L’ex ministro degli Esteri nega voci di stampa su un riavvicinamento al suo ex partito. Ma il leader di Azione gli ricorda il suo passato «tormentato»

Da quando ha abbandonato il campo della politica italiana, dopo la cocente delusione delle elezioni del settembre 2022, Luigi Di Maio centellina le sue dichiarazioni pubbliche. Anche per puntellare il suo nuovo profilo “istituzionale” di inviato dell’Ue per il Golfo (il profilo X aperto ad hoc pullula invece di dichiarazioni e fotografie, tutte strettamente legate agli impegni diplomatici però). Ma la baruffa italiana sul Mes delle ultime settimane ha aperto una breccia, perché Di Maio è stato trascinato pesantemente nella polemica politica niente meno che da Giorgia Meloni. L’ex ministro degli Esteri è tornato quindi in tv, il 14 dicembre a Piazzapulita, per smentire la ricostruzione della premier (in Parlamento) di una presunta “lettera segreta” spedita proprio da Di Maio al rappresentante permanente italiano presso l’Ue per ordinare di firmare il nuovo Trattato del Mes a governo ormai caduto, e «col favore delle tenebre». Vicenda chiusa? Neanche per sogno, perché a ritirare Di Maio per la giacchetta sarebbe stato proprio a seguito di quelle polemiche la dirigenza del Movimento 5 stelle, guidato in passato al successo e poi lasciato da Di Maio dopo l’arrivo alla guida di Giuseppe Conte e la formazione del governo Draghi. Questo almeno secondo quanto ricostruito nelle scorse ore da Repubblica. Il giornale romano ha scritto ieri che un «alto dirigente» del M5s avrebbe chiamato nei giorni scorsi Di Maio non per porgli generici auguri di Natale, ma per «sondare un possibile gioco di sponda sul Mes dopo l’attacco della premier Giorgia Meloni». Una ricostruzione seccamente smentita però dai diretti interessati.


Le smentite di Conte e Di Maio

Per primo è stato Giuseppe Conte a mettere in chiaro che «il Movimento non cerca nessuna sponda e non ha bisogno di nessuna prova testimoniale per la semplice ragione che gli atti compiuti, a partire dal confronto parlamentare, sono tutti corredati da puntuali prove documentali. E questi documenti inchiodano Meloni dimostrando che ha mentito al Paese». Quindi, oggi, a tentare di sgombrare il campo da teorie su possibili riavvicinamenti tra Di Maio e il suo ex partito è stato lo stesso inviato Ue per il Golfo. «Se mi cercano ex colleghi del M5S? Non è una polemica che mi riguarda.
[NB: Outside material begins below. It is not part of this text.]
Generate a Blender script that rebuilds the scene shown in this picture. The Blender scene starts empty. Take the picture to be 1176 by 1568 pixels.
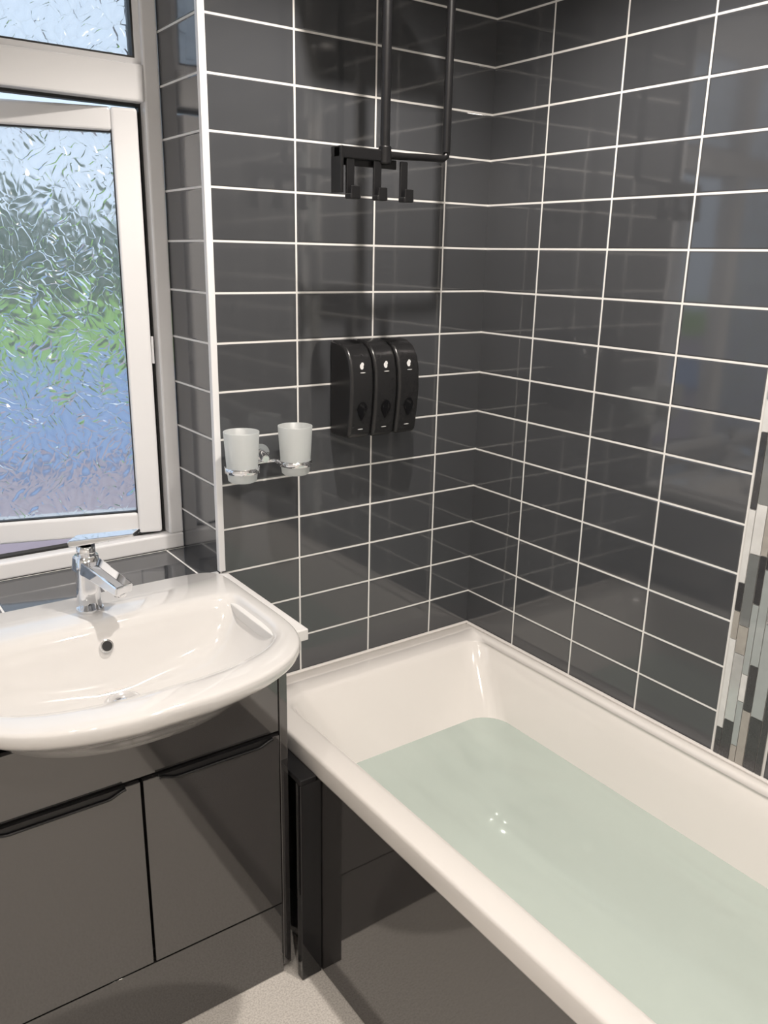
import bpy, bmesh, math, random
from mathutils import Vector, Matrix
random.seed(7)
scene=bpy.context.scene
scene.view_settings.view_transform='Standard'
COL=bpy.context.collection
# ------------------------------------------------------------ helpers
def new_mat(name):
    m=bpy.data.materials.new(name); m.use_nodes=True
    return m,m.node_tree.nodes,m.node_tree.links
def pmat(name,col,rough=.5,metal=0,coat=0,noise=0,nscale=40,bump=0,bscale=200,**kw):
    m,n,l=new_mat(name); b=n['Principled BSDF']
    b.inputs['Base Color'].default_value=(*col,1); b.inputs['Roughness'].default_value=rough
    b.inputs['Metallic'].default_value=metal; b.inputs['Coat Weight'].default_value=coat; b.inputs['Coat Roughness'].default_value=.03
    for k,v in kw.items(): b.inputs[k.replace('_',' ')].default_value=v
    tc=n.new('ShaderNodeTexCoord')
    if noise:
        t=n.new('ShaderNodeTexNoise'); t.inputs['Scale'].default_value=nscale; t.inputs['Detail'].default_value=6
        l.new(tc.outputs['Object'],t.inputs['Vector'])
        mx=n.new('ShaderNodeMix'); mx.data_type='RGBA'
        mx.inputs[6].default_value=(*[c*(1-noise) for c in col],1); mx.inputs[7].default_value=(*[min(1,c*(1+noise)) for c in col],1)
        l.new(t.outputs['Fac'],mx.inputs[0]); l.new(mx.outputs[2],b.inputs['Base Color'])
    if bump:
        t=n.new('ShaderNodeTexNoise'); t.inputs['Scale'].default_value=bscale
        l.new(tc.outputs['Object'],t.inputs['Vector'])
        bp=n.new('ShaderNodeBump'); bp.inputs['Strength'].default_value=bump; bp.inputs['Distance'].default_value=.002
        l.new(t.outputs['Fac'],bp.inputs['Height']); l.new(bp.outputs[0],b.inputs['Normal'])
    return m
def link(o,parent=None):
    if o.name not in COL.objects: COL.objects.link(o)
    if parent: o.parent=parent
    return o
def empty(name,loc=(0,0,0)):
    e=bpy.data.objects.new(name,None); e.empty_display_size=.05; COL.objects.link(e); e.location=loc; return e
def mesh_obj(name,verts,faces,mat=None,parent=None,smooth=False,mats=None,fm=None):
    me=bpy.data.meshes.new(name); me.from_pydata([tuple(v) for v in verts],[],faces); me.update()
    for m in (mats or ([mat] if mat else [])): me.materials.append(m)
    if fm:
        for p,i in zip(me.polygons,fm): p.material_index=i
    o=bpy.data.objects.new(name,me); link(o,parent)
    bm=bmesh.new(); bm.from_mesh(me); bmesh.ops.recalc_face_normals(bm,faces=bm.faces); bm.to_mesh(me); bm.free()
    if smooth:
        for p in me.polygons: p.use_smooth=True
    return o
BF=[(0,3,2,1),(4,5,6,7),(0,1,5,4),(1,2,6,5),(2,3,7,6),(3,0,4,7)]
def bverts(x0,x1,y0,y1,z0,z1):
    return [(x0,y0,z0),(x1,y0,z0),(x1,y1,z0),(x0,y1,z0),(x0,y0,z1),(x1,y0,z1),(x1,y1,z1),(x0,y1,z1)]
def box(name,x0,x1,y0,y1,z0,z1,mat,parent=None,bev=0,seg=3):
    o=mesh_obj(name,bverts(x0,x1,y0,y1,z0,z1),BF,mat,parent)
    if bev:
        md=o.modifiers.new('b','BEVEL'); md.width=bev; md.segments=seg; md.limit_method='ANGLE'
        for p in o.data.polygons: p.use_smooth=True
        w=o.modifiers.new('w','WEIGHTED_NORMAL')
    return o
def boxes(name,lst,mats,parent=None,bev=0):
    V=[];Fc=[];fm=[]
    for b in lst:
        k=len(V); V+=bverts(*b[:6]); Fc+=[tuple(i+k for i in f) for f in BF]; fm+=[b[6] if len(b)>6 else 0]*6
    o=mesh_obj(name,V,Fc,parent=parent,mats=mats,fm=fm)
    if bev:
        md=o.modifiers.new('b','BEVEL'); md.width=bev; md.segments=2
    return o
def cyl(name,p0,p1,r0,r1,mat,parent=None,n=32,bev=0):
    p0,p1=Vector(p0),Vector(p1); d=p1-p0; q=d.to_track_quat('Z','Y')
    V=[];Fc=[]
    for p,r in((p0,r0),(p1,r1)):
        for i in range(n):
            a=2*math.pi*i/n; V.append(p+q@Vector((r*math.cos(a),r*math.sin(a),0)))
    Fc=[(i,(i+1)%n,n+(i+1)%n,n+i) for i in range(n)]+[tuple(range(n))[::-1],tuple(range(n,2*n))]
    o=mesh_obj(name,V,Fc,mat,parent)
    if bev:
        md=o.modifiers.new('b','BEVEL'); md.width=bev; md.segments=3; md.limit_method='ANGLE'
    o.data.polygons.foreach_set('use_smooth',[True]*len(o.data.polygons))
    o.modifiers.new('w','WEIGHTED_NORMAL') if bev else None
    if not bev:
        for p in o.data.polygons:
            if len(p.vertices)>4: p.use_smooth=False
    return o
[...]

Chi mi ha chiamato nei giorni delle dichiarazioni in aula del premier Meloni è libero di dirlo se vuole», ha dettato l’ex pupillo di Beppe Grillo al telefono con l’Ansa. Per poi tornare a ribadire la sua posizione sul merito della vicenda, quella della tanto discussa firma della riforma del Mes, s’intende: «Ho saputo della richiesta di un giurì d’onore dalla stampa come ogni altro cittadino italiano. Mi pare di capire che sia stato richiesto proprio sulle dichiarazioni che riguardano me e le istruzioni che diedi all’allora Rappresentante Permanente italiano a Bruxelles. Ho già difeso pubblicamente la mia posizione chiarendo che il Presidente del Consiglio aveva detto una cosa falsa circa la mia firma dei pieni poteri all’ambasciatore Massari. E una cosa vera circa il fatto che che il M5s e il governo conte abbiamo votato la riforma del Mes nel dicembre 2020». Quindi Di Maio manda il suo messaggio finale a stampa e politica italiana: «Non ho nessuna intenzione di farmi trascinare in giochetti politici».
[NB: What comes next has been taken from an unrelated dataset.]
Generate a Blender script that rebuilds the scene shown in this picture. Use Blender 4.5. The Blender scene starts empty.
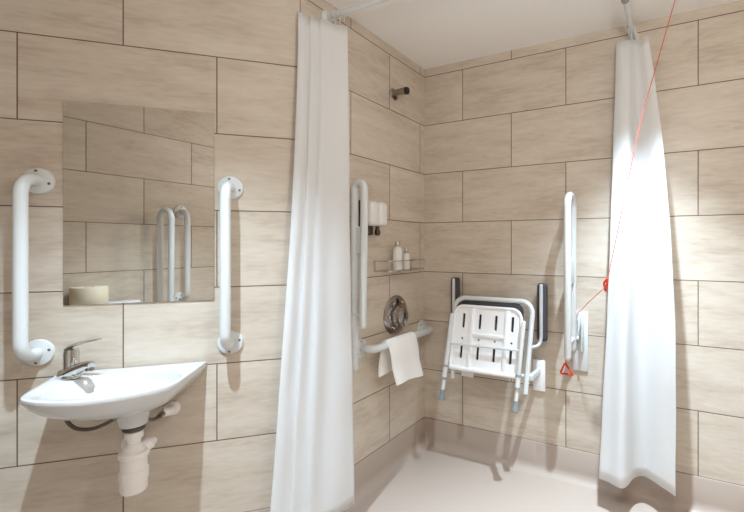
import bpy, bmesh, math, random
from mathutils import Vector, Matrix
random.seed(7)
R2 = 2 ** -.5
COL = bpy.context.scene.collection
PI = math.pi
CEIL = 2.31
SK = .1605          # top of the vinyl skirting = bottom of the first tile row
TW, TH = .608, .30  # tile pitch

# ------------------------------------------------------------------ materials
def srgb(r, g, b):
    f = lambda c: (c/255/12.92) if c/255 <= .04045 else ((c/255+.055)/1.055)**2.4
    return (f(r), f(g), f(b), 1)

def new_mat(name):
    m = bpy.data.materials.new(name); m.use_nodes = True
    nt = m.node_tree; nt.nodes.clear()
    out = nt.nodes.new('ShaderNodeOutputMaterial')
    p = nt.nodes.new('ShaderNodeBsdfPrincipled')
    nt.links.new(p.outputs[0], out.inputs[0])
    return m, nt, p, out

def plain(name, col, rough=.4, metal=0, spec=.5, var=.04, scale=30, bump=0, trans=0, coat=0):
    """procedural paint / plastic / metal: colour gently broken up by noise"""
    m, nt, p, out = new_mat(name)
    N = nt.nodes.new; L = nt.links.new
    tc = N('ShaderNodeTexCoord'); nz = N('ShaderNodeTexNoise'); nz.inputs['Scale'].default_value = scale
    nz.inputs['Detail'].default_value = 3
    L(tc.outputs['Object'], nz.inputs['Vector'])
    mr = N('ShaderNodeMapRange'); mr.inputs['To Min'].default_value = 1-var; mr.inputs['To Max'].default_value = 1+var
    L(nz.outputs['Fac'], mr.inputs['Value'])
    mx = N('ShaderNodeVectorMath'); mx.operation = 'SCALE'
    mx.inputs[0].default_value = col[:3]; L(mr.outputs[0], mx.inputs['Scale'])
    L(mx.outputs[0], p.inputs['Base Color'])
    p.inputs['Roughness'].default_value = rough; p.inputs['Metallic'].default_value = metal
    p.inputs['Specular IOR Level'].default_value = spec
    p.inputs['Coat Weight'].default_value = coat
    if bump:
        b = N('ShaderNodeBump'); b.inputs['Strength'].default_value = bump; b.inputs['Distance'].default_value = .002
        L(nz.outputs['Fac'], b.inputs['Height']); L(b.outputs[0], p.inputs['Normal'])
    if trans:
        t = N('ShaderNodeBsdfTranslucent'); L(mx.outputs[0], t.inputs['Color'])
        ms = N('ShaderNodeMixShader'); ms.inputs[0].default_value = trans
        L(p.outputs[0], ms.inputs[1]); L(t.outputs[0], ms.inputs[2]); L(ms.outputs[0], out.inputs[0])
    return m

def tile_mat(name, u0, sgn=1):
    """600 x 300 stone-look wall tiles in half bond; object X runs along the wall, Z up"""
    m, nt, p, out = new_mat(name)
    def N(t, **k):
        n = nt.nodes.new(t)
        for a, v in k.items(): setattr(n, a, v)
        return n
    L = nt.links.new
    def M(op, a, b=None, c=None):
        n = N('ShaderNodeMath', operation=op)
        for i, v in enumerate((a, b, c)):
            if v is None: continue
            if isinstance(v, (int, float)): n.inputs[i].default_value = v
            else: L(v, n.inputs[i])
        return n.outputs[0]
    tc = N('ShaderNodeTexCoord'); sp = N('ShaderNodeSeparateXYZ'); L(tc.outputs['Object'], sp.inputs[0])
    u = M('MULTIPLY', sp.outputs[0], sgn); z = sp.outputs[2]
    v = M('DIVIDE', M('SUBTRACT', z, SK), TH)
    row = M('FLOOR', v); par = M('FLOORED_MODULO', row, 2)
    uu = M('ADD', M('DIVIDE', M('SUBTRACT', u, u0), TW), M('MULTIPLY', par, .5))
    colm = M('FLOOR', uu); fu = M('FRACT', uu); fv = M('FRACT', v)
    du = M('MULTIPLY', M('MINIMUM', fu, M('SUBTRACT', 1, fu)), TW)
    dv = M('MULTIPLY', M('MINIMUM', fv, M('SUBTRACT', 1, fv)), TH)
    mr = N('ShaderNodeMapRange'); mr.inputs['From Min'].default_value = .0014; mr.inputs['From Max'].default_value = .0026
    L(M('MINIMUM', du, dv), mr.inputs['Value'])
    cx = N('ShaderNodeCombineXYZ'); L(colm, cx.inputs[0]); L(row, cx.inputs[1]); cx.inputs[2].default_value = u0*3
    wn = N('ShaderNodeTexWhiteNoise'); L(cx.outputs[0], wn.inputs['Vector'])
    # streaky stone: noise stretched along the tile, shifted for every tile
    cv = N('ShaderNodeCombineXYZ')
    L(M('ADD', M('MULTIPLY', u, 2.2), M('MULTIPLY', wn.outputs['Value'], 37)), cv.inputs[0])
    L(M('MULTIPLY', colm, 5.3), cv.inputs[1])
    L(M('ADD', M('MULTIPLY', z, 11), M('MULTIPLY', row, 3.7)), cv.inputs[2])
    n1 = N('ShaderNodeTexNoise'); n1.inputs['Scale'].default_value = 1.3; n1.inputs['Detail'].default_value = 5
    n1.inputs['Roughness'].default_value = .58; n1.inputs['Distortion'].default_value = .12
    L(cv.outputs[0], n1.inputs['Vector'])
    n2 = N('ShaderNodeTexNoise'); n2.inputs['Scale'].default_value = 7; n2.inputs['Detail'].default_value = 4
    L(cv.outputs[0], n2.inputs['Vector'])
    f = M('ADD', M('ADD', M('MULTIPLY', n1.outputs['Fac'], .66), M('MULTIPLY', n2.outputs['Fac'], .34)),
          M('MULTIPLY', M('SUBTRACT', wn.outputs['Value'], .5), .10))
    cr = N('ShaderNodeValToRGB'); e = cr.color_ramp.elements
    e[0].position = .28; e[0].color = srgb(*TILE_LO); e[1].position = .70; e[1].color = srgb(*TILE_HI)
    a = cr.color_ramp.elements.new(.48); a.color = srgb(*TILE_MID)
    L(f, cr.inputs[0])
    mx = N('ShaderNodeMix', data_type='RGBA'); L(mr.outputs[0], mx.inputs['Factor'])
    mx.inputs['A'].default_value = srgb(112, 92, 78); L(cr.outputs[0], mx.inputs['B'])
    L(mx.outputs['Result'], p.inputs['Base Color'])
    rr = N('ShaderNodeMapRange'); rr.inputs['To Min'].default_value = .85; rr.inputs['To Max'].default_value = .40
    L(mr.outputs[0], rr.inputs['Value']); L(rr.outputs[0], p.inputs['Roughness'])
    p.inputs['Specular IOR Level'].default_value = .35
    b = N('ShaderNodeBump'); b.inputs['Strength'].default_value = .5; b.inputs['Distance'].default_value = .002
    L(mr.outputs[0], b.inputs['Height']); L(b.outputs[0], p.inputs['Normal'])
    return m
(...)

L’ironia di Calenda sull’ex leader M5Ss

Un tentativo di districarsi dalla matassa politica “denunciato” però via X dal leader di Azione Carlo Calenda, che ricorda all’oggi alto diplomatico il suo passato tutt’altro che lontano da quei “giochetti”: «Di Maio, nei giochini politici ti ci sei trascinato, contorto e rigirato da solo per anni. Quindi i “moniti a tutti” anche no, rivolgili a te stesso o al più a Toninelli e Grillo. Da noi musicali e affettuose pernacchie», gli manda a dire il leader di Azione. E a chi polemicamente gli ricorda che il suo partito sostenne però in Parlamento il governo di cui Di Maio era tra i piani importanti protagonisti come ministro degli Esteri per oltre un anno, Calenda risponde serafico: «Pensa che cosa eravamo disposti a fare per avere Draghi. Anche il supremo sacrificio».